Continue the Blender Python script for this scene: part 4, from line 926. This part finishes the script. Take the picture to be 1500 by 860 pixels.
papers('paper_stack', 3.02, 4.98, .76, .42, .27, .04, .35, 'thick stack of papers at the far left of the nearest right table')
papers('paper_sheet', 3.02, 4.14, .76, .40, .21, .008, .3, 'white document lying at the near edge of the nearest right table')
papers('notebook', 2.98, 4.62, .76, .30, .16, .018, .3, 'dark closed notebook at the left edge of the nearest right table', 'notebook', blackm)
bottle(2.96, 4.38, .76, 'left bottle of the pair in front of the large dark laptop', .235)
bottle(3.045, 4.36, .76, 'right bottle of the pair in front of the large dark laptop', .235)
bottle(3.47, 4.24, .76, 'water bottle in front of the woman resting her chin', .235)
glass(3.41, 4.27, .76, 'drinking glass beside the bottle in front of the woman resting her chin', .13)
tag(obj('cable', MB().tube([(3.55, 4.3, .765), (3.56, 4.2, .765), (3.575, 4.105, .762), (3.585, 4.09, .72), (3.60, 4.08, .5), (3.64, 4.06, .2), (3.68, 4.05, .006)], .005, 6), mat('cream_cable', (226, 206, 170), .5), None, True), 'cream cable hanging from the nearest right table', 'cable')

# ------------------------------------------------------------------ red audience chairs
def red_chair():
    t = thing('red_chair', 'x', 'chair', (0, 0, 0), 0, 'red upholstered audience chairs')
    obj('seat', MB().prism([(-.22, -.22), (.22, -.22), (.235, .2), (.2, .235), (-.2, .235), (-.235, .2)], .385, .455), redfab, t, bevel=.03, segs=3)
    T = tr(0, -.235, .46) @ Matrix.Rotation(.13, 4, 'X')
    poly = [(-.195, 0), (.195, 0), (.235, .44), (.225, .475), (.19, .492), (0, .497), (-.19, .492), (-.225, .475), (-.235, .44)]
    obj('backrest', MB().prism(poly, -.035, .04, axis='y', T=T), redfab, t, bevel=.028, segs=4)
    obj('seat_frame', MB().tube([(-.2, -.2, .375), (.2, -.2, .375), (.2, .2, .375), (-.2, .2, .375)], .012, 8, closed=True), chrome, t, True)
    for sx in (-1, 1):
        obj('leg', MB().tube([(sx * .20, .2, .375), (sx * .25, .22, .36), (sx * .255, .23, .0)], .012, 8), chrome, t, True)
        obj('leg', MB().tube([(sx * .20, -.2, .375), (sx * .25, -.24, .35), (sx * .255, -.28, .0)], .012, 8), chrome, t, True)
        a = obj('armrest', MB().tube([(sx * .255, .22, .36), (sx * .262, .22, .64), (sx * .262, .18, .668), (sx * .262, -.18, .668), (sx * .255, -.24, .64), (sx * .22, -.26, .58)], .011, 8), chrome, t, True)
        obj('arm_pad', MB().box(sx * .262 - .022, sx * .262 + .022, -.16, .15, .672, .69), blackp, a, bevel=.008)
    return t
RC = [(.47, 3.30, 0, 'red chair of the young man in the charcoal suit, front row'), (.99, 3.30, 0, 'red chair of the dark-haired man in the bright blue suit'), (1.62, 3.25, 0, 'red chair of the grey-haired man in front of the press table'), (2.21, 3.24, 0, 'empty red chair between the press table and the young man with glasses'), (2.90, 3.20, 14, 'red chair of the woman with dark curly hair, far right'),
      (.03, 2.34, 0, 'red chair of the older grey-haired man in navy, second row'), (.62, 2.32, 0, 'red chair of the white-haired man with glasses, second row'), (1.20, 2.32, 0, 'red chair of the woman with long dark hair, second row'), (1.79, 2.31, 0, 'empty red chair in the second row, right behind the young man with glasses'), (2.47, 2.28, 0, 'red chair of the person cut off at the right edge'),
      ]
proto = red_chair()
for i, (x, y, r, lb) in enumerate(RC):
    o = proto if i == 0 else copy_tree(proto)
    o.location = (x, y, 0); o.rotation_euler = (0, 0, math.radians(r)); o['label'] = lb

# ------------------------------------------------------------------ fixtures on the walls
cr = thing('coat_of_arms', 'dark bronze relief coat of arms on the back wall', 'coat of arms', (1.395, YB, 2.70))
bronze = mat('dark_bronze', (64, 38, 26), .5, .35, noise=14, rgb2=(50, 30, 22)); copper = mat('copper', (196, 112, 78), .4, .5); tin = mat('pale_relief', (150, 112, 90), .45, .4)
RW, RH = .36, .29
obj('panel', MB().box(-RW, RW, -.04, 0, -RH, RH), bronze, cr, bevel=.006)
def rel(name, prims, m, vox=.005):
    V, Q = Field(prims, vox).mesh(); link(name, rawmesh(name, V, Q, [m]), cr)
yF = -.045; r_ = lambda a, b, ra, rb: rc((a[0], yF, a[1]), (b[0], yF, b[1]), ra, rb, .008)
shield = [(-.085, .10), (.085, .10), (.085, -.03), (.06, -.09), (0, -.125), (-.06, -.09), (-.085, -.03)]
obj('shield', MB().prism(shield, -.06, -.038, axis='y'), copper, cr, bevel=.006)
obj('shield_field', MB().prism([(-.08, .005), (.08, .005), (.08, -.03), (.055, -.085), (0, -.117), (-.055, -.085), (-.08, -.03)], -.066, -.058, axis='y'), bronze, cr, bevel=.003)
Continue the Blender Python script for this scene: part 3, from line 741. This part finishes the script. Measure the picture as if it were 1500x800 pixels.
▬▬▬▬▬▬
● Requirement
Output all of the material exactly as written.

● Result
Continue the Blender Python script for this scene: part 4, from line 926. This part finishes the script. Take the picture to be 1500 by 860 pixels.
papers('paper_stack', 3.02, 4.98, .76, .42, .27, .04, .35, 'thick stack of papers at the far left of the nearest right table')
papers('paper_sheet', 3.02, 4.14, .76, .40, .21, .008, .3, 'white document lying at the near edge of the nearest right table')
papers('notebook', 2.98, 4.62, .76, .30, .16, .018, .3, 'dark closed notebook at the left edge of the nearest right table', 'notebook', blackm)
bottle(2.96, 4.38, .76, 'left bottle of the pair in front of the large dark laptop', .235)
bottle(3.045, 4.36, .76, 'right bottle of the pair in front of the large dark laptop', .235)
bottle(3.47, 4.24, .76, 'water bottle in front of the woman resting her chin', .235)
glass(3.41, 4.27, .76, 'drinking glass beside the bottle in front of the woman resting her chin', .13)
tag(obj('cable', MB().tube([(3.55, 4.3, .765), (3.56, 4.2, .765), (3.575, 4.105, .762), (3.585, 4.09, .72), (3.60, 4.08, .5), (3.64, 4.06, .2), (3.68, 4.05, .006)], .005, 6), mat('cream_cable', (226, 206, 170), .5), None, True), 'cream cable hanging from the nearest right table', 'cable')

# ------------------------------------------------------------------ red audience chairs
def red_chair():
    t = thing('red_chair', 'x', 'chair', (0, 0, 0), 0, 'red upholstered audience chairs')
    obj('seat', MB().prism([(-.22, -.22), (.22, -.22), (.235, .2), (.2, .235), (-.2, .235), (-.235, .2)], .385, .455), redfab, t, bevel=.03, segs=3)
    T = tr(0, -.235, .46) @ Matrix.Rotation(.13, 4, 'X')
    poly = [(-.195, 0), (.195, 0), (.235, .44), (.225, .475), (.19, .492), (0, .497), (-.19, .492), (-.225, .475), (-.235, .44)]
    obj('backrest', MB().prism(poly, -.035, .04, axis='y', T=T), redfab, t, bevel=.028, segs=4)
    obj('seat_frame', MB().tube([(-.2, -.2, .375), (.2, -.2, .375), (.2, .2, .375), (-.2, .2, .375)], .012, 8, closed=True), chrome, t, True)
    for sx in (-1, 1):
        obj('leg', MB().tube([(sx * .20, .2, .375), (sx * .25, .22, .36), (sx * .255, .23, .0)], .012, 8), chrome, t, True)
        obj('leg', MB().tube([(sx * .20, -.2, .375), (sx * .25, -.24, .35), (sx * .255, -.28, .0)], .012, 8), chrome, t, True)
        a = obj('armrest', MB().tube([(sx * .255, .22, .36), (sx * .262, .22, .64), (sx * .262, .18, .668), (sx * .262, -.18, .668), (sx * .255, -.24, .64), (sx * .22, -.26, .58)], .011, 8), chrome, t, True)
        obj('arm_pad', MB().box(sx * .262 - .022, sx * .262 + .022, -.16, .15, .672, .69), blackp, a, bevel=.008)
    return t
RC = [(.47, 3.30, 0, 'red chair of the young man in the charcoal suit, front row'), (.99, 3.30, 0, 'red chair of the dark-haired man in the bright blue suit'), (1.62, 3.25, 0, 'red chair of the grey-haired man in front of the press table'), (2.21, 3.24, 0, 'empty red chair between the press table and the young man with glasses'), (2.90, 3.20, 14, 'red chair of the woman with dark curly hair, far right'),
      (.03, 2.34, 0, 'red chair of the older grey-haired man in navy, second row'), (.62, 2.32, 0, 'red chair of the white-haired man with glasses, second row'), (1.20, 2.32, 0, 'red chair of the woman with long dark hair, second row'), (1.79, 2.31, 0, 'empty red chair in the second row, right behind the young man with glasses'), (2.47, 2.28, 0, 'red chair of the person cut off at the right edge'),
      ]
proto = red_chair()
for i, (x, y, r, lb) in enumerate(RC):
    o = proto if i == 0 else copy_tree(proto)
    o.location = (x, y, 0); o.rotation_euler = (0, 0, math.radians(r)); o['label'] = lb

# ------------------------------------------------------------------ fixtures on the walls
cr = thing('coat_of_arms', 'dark bronze relief coat of arms on the back wall', 'coat of arms', (1.395, YB, 2.70))
bronze = mat('dark_bronze', (64, 38, 26), .5, .35, noise=14, rgb2=(50, 30, 22)); copper = mat('copper', (196, 112, 78), .4, .5); tin = mat('pale_relief', (150, 112, 90), .45, .4)
RW, RH = .36, .29
obj('panel', MB().box(-RW, RW, -.04, 0, -RH, RH), bronze, cr, bevel=.006)
def rel(name, prims, m, vox=.005):
    V, Q = Field(prims, vox).mesh(); link(name, rawmesh(name, V, Q, [m]), cr)
yF = -.045; r_ = lambda a, b, ra, rb: rc((a[0], yF, a[1]), (b[0], yF, b[1]), ra, rb, .008)
shield = [(-.085, .10), (.085, .10), (.085, -.03), (.06, -.09), (0, -.125), (-.06, -.09), (-.085, -.03)]
obj('shield', MB().prism(shield, -.06, -.038, axis='y'), copper, cr, bevel=.006)
obj('shield_field', MB().prism([(-.08, .005), (.08, .005), (.08, -.03), (.055, -.085), (0, -.117), (-.055, -.085), (-.08, -.03)], -.066, -.058, axis='y'), bronze, cr, bevel=.003)
Continue the Blender Python script for this scene: part 3, from line 741. This part finishes the script. Measure the picture as if it were 1500x800 pixels.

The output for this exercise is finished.